Не думайте, что эти литературные откровения человека, пережившего в былой российской жизни насилие, угрозы, поборы, так называемую разбойничью, или капканную, взятку, так легко добрались до российской сцены. Вторая пьеса трилогии Сухово-Кобылина («Дело») находилась под запретом императорской театральной цензуры добрых двадцать лет, а третья («Смерть Тарелкина») и все тридцать, и обитатель бульвара Маринони в Болье писал с горечью: «На самом деле я России ничем не обязан, кроме клеветы, позорной тюрьмы, обирательства и арестов меня и моих сочинений, которые и теперь дохнут в цензуре…» Однако в 1902 году, за год до смерти, драматург был избран почетным членом в Императорскую академию. И вполне откровенно объяснял высокой публике обстоятельства своего прихода в драматургию: «Каким образом мог я писать комедию, состоя под убийственным обвинением и требованием взятки в 50 тысяч рублей, я не знаю, но знаю, что написал Кречинского в тюрьме – впрочем, не совсем, ибо я содержался на гауптвахте у Воскресенских ворот. Здесь окончен был Кречинский».

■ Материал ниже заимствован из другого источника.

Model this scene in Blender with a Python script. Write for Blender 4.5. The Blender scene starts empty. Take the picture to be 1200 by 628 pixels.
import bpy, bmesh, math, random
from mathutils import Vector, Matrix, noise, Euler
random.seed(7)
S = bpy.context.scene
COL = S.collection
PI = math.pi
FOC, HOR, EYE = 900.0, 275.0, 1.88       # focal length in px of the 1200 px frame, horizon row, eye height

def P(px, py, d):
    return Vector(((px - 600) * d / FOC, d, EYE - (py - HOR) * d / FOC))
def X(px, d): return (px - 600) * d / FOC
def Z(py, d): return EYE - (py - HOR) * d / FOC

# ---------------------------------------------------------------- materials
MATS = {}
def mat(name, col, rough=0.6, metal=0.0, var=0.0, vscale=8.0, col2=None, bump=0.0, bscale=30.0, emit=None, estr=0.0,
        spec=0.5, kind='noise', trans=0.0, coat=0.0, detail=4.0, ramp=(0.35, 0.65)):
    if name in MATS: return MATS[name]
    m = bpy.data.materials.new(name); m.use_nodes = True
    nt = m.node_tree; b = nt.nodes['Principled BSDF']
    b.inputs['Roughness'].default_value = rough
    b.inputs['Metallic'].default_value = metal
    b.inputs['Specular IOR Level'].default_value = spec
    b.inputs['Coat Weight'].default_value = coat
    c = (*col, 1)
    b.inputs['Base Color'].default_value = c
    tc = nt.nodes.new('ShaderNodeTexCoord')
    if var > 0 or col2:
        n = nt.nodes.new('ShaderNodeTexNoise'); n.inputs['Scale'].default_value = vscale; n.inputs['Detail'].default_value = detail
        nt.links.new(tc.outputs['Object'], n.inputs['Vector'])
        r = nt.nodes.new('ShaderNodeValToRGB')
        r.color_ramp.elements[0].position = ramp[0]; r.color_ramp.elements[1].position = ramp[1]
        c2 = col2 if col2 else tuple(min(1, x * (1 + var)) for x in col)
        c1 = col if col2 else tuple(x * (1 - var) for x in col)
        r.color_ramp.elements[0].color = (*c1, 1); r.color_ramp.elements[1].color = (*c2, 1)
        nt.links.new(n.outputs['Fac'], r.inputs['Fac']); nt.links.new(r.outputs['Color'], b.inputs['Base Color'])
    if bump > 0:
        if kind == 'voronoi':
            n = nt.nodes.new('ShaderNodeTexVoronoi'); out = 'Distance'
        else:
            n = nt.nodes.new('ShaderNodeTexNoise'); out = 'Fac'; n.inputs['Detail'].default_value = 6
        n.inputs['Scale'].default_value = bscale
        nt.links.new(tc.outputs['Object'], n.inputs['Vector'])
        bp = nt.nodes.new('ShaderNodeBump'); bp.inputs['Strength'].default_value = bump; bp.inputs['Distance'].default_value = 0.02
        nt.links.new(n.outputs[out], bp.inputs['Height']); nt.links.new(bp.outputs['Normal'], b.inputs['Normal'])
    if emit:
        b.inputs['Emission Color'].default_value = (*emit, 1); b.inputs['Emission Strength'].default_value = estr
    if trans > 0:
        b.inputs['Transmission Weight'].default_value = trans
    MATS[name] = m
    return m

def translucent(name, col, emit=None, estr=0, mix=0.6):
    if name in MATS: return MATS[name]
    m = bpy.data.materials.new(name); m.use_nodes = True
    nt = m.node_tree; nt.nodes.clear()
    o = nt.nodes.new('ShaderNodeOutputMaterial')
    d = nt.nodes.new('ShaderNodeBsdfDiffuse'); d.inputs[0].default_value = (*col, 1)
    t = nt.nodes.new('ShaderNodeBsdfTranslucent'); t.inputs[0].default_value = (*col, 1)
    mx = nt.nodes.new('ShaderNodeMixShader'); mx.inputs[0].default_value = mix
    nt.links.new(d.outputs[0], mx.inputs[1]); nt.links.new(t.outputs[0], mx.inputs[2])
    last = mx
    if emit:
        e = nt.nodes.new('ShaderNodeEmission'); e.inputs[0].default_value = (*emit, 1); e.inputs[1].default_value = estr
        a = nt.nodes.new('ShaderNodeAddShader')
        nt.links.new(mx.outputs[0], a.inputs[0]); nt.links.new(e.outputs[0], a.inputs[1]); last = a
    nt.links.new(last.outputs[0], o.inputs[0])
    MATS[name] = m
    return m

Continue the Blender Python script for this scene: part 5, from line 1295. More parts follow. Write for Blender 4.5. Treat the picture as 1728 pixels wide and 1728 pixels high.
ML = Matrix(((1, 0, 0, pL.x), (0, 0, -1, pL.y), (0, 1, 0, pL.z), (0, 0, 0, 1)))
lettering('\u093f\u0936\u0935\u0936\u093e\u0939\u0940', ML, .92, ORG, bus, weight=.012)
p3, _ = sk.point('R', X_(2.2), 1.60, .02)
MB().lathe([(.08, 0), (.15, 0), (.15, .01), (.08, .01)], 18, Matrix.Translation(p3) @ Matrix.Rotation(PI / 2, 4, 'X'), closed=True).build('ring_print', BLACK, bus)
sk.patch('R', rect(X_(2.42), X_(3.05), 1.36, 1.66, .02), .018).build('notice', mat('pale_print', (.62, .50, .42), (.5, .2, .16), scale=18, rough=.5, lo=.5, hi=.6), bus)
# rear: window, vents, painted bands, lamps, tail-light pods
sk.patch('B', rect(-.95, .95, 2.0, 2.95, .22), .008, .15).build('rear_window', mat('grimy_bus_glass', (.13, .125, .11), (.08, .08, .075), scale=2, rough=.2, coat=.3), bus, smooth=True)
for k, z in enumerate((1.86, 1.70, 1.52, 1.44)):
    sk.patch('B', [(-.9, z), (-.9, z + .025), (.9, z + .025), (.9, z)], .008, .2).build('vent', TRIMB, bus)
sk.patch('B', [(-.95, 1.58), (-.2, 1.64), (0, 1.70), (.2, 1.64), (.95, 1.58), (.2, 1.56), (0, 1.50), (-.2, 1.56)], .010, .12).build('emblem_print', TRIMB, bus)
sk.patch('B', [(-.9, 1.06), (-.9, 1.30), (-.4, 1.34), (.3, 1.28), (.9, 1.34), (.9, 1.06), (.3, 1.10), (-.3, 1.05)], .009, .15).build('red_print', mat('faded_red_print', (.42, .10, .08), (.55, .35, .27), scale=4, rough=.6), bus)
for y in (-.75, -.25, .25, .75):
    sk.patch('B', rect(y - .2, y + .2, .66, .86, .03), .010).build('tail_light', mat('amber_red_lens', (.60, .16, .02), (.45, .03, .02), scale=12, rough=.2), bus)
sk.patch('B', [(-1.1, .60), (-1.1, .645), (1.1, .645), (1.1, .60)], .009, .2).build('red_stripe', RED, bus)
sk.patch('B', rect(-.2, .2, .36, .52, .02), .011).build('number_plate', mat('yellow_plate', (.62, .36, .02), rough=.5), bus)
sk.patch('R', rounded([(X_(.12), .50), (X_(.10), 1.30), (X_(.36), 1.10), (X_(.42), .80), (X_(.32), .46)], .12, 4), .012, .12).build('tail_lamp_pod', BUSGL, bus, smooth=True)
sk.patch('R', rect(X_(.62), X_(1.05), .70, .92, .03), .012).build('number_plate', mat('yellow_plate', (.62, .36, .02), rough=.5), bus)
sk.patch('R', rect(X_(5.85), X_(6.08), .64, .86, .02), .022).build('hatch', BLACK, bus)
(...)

Лишь через несколько месяцев после кончины драматурга знаменитый актер Малого театра князь Сумбатов, игравший в России под театральным псевдонимом Южин, возложил по поручению товарищей по театру серебряный венок на могилу автора прославленной «Свадьбы Кречинского», которую уже другой знаменитый обитатель Болье Максим Ковалевский назвал «одной из наиболее игранных». И только после Февральской революции Мейерхольд начал ставить долгожданную трилогию Сухово-Kобылина. Премьера третьей ее части состоялась в октябре 1917 года, но вряд ли в те дни опьянения свободой многие смогли оценить пророческий дар аристократа-изгнанника, похороненного в маленьком Болье. Именно персонаж пьесы «квартальный полицейский надзиратель» Расплюев нагло объявил тогда со сцены в Петрограде от имени набиравших силу «властных структур»: «Все наше! Всю Россию потребуем!»
Впрочем, именно в этом возгласе персонажа еще далекий от прозрения Александр Блок расслышал наступление страшного мира, угрозу грядущей дьяволиады и написал, что «русская комедия продолжилась в Сухово-Кобылине, неожиданно и чудно соединившем в себе Островского с Лермонтовым».
Апокалиптические события в далекой России развивались так стремительно и страшно, что могилка в тихом Болье была надолго забыта и русскими, и французскими поклонниками театра, так что вспомнить о русском гении и заплатить за покой его останков было некому. В 1980 году отобрали у блистательного изгнанника его три метра дорогой курортной земли, гроб и останки сожгли, а урну с прахом захоронили в стене Второго кладбищенского колумбария. Но вот минуло еще четверть века, и пожаловал с Волги в Болье российский градоначальник, который в сопровождении местного мэра привез на тихое здешнее кладбище торжественную плиту с надгробной надписью. Обстановка была самая торжественная, однако, как может догадаться любой знаток здешних жестких кладбищенских обычаев, задуманная высокими культурно-дипломатическими лицами двух европейских провинций поминальная процедура прошла не без шероховатостей. Оказалось, что не только могилы выдающегося драматурга давно нет в ривьерской земле, но и урну с его прахом, стоявшую в девятой клетке колумбария, какой-то неизвестный жулик пустил в хозяйственный оборот, так что и плита, и цветы, торжественно привезенные градоначальниками двух дружественных стран, долгое время бесхозно и неуважительно путались под ногами посетителей маленького горного кладбища над морем. Одним из них был автор этой книги. Мне думалось, впрочем, что русский комедиограф, наблюдая эту чиновную суету, смог бы оценить горькую ее комичность, не смягчавшую, впрочем, грустной мысли о ничтожестве всякой земной славы.
Ну ладно, доску с именем русского гения, привезенную издалека, в конце концов на пустующий уголок стены пристроили, а как быть с теми, чьих имен здесь над морем не сыщешь?
Ему-то повезло, нашему Сухово-Кобылину: ныне даже молодой французский смотритель кладбища помнит это труднопроизносимое русское имя, да и вилла с террасой, где долгие годы жил Сухово-Кобылин, все еще красуется на бульваре Маринони в Болье-сюр-Мер. Драматург на старости стал вегетарьянцем, дожил до 86 лет и жил бы, наверно, еще дольше, если б не пагубная привычка загорать зимой при открытых окнах, что и привело однажды к простуде. О его здоровье и делах (в том числе о переводе на французский и постановке во Франции его пьесы) хлопотала милая дочка Александра Васильевича, рожденная для него коварной Натальей Нарышкиной-Дюма и неслучайно названная Луизой.